* Begin Dataset excerpts *

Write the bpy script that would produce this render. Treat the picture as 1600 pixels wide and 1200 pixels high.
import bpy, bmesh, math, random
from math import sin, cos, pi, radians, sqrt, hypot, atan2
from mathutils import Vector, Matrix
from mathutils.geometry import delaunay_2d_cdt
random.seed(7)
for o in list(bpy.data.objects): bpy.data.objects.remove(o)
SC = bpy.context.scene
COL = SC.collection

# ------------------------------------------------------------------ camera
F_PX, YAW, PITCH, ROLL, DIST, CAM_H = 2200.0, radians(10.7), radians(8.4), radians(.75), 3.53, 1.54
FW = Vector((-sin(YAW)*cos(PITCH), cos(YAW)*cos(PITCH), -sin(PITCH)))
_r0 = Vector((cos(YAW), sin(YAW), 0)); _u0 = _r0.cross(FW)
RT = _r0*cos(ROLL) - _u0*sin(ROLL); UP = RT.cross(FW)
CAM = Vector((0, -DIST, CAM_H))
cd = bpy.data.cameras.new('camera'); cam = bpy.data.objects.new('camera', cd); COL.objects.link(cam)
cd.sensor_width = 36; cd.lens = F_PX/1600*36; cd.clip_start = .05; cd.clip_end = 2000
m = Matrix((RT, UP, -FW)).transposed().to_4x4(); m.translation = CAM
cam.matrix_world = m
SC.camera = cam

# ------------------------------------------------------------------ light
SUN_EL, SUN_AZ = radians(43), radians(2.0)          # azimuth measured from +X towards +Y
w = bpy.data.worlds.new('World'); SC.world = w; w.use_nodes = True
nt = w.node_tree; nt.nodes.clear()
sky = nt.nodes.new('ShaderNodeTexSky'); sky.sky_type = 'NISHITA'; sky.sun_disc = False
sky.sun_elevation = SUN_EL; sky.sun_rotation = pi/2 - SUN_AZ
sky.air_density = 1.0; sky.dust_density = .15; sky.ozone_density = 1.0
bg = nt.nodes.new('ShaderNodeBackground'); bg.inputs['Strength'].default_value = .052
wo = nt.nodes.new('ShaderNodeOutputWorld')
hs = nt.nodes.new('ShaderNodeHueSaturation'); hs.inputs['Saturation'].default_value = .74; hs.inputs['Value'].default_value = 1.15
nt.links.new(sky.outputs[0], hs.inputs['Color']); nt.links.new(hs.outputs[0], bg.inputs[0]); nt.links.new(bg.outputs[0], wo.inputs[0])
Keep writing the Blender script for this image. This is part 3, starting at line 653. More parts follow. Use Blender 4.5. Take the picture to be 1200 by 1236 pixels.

* End Dataset excerpts *

▶ Problem requirements
Print all of the entries exactly as they are written.

▶ Written response
Write the bpy script that would produce this render. Treat the picture as 1600 pixels wide and 1200 pixels high.
import bpy, bmesh, math, random
from math import sin, cos, pi, radians, sqrt, hypot, atan2
from mathutils import Vector, Matrix
from mathutils.geometry import delaunay_2d_cdt
random.seed(7)
for o in list(bpy.data.objects): bpy.data.objects.remove(o)
SC = bpy.context.scene
COL = SC.collection

# ------------------------------------------------------------------ camera
F_PX, YAW, PITCH, ROLL, DIST, CAM_H = 2200.0, radians(10.7), radians(8.4), radians(.75), 3.53, 1.54
FW = Vector((-sin(YAW)*cos(PITCH), cos(YAW)*cos(PITCH), -sin(PITCH)))
_r0 = Vector((cos(YAW), sin(YAW), 0)); _u0 = _r0.cross(FW)
RT = _r0*cos(ROLL) - _u0*sin(ROLL); UP = RT.cross(FW)
CAM = Vector((0, -DIST, CAM_H))
cd = bpy.data.cameras.new('camera'); cam = bpy.data.objects.new('camera', cd); COL.objects.link(cam)
cd.sensor_width = 36; cd.lens = F_PX/1600*36; cd.clip_start = .05; cd.clip_end = 2000
m = Matrix((RT, UP, -FW)).transposed().to_4x4(); m.translation = CAM
cam.matrix_world = m
SC.camera = cam

# ------------------------------------------------------------------ light
SUN_EL, SUN_AZ = radians(43), radians(2.0)          # azimuth measured from +X towards +Y
w = bpy.data.worlds.new('World'); SC.world = w; w.use_nodes = True
nt = w.node_tree; nt.nodes.clear()
sky = nt.nodes.new('ShaderNodeTexSky'); sky.sky_type = 'NISHITA'; sky.sun_disc = False
sky.sun_elevation = SUN_EL; sky.sun_rotation = pi/2 - SUN_AZ
sky.air_density = 1.0; sky.dust_density = .15; sky.ozone_density = 1.0
bg = nt.nodes.new('ShaderNodeBackground'); bg.inputs['Strength'].default_value = .052
wo = nt.nodes.new('ShaderNodeOutputWorld')
hs = nt.nodes.new('ShaderNodeHueSaturation'); hs.inputs['Saturation'].default_value = .74; hs.inputs['Value'].default_value = 1.15
nt.links.new(sky.outputs[0], hs.inputs['Color']); nt.links.new(hs.outputs[0], bg.inputs[0]); nt.links.new(bg.outputs[0], wo.inputs[0])
Keep writing the Blender script for this image. This is part 3, starting at line 653. More parts follow. Use Blender 4.5. Take the picture to be 1200 by 1236 pixels.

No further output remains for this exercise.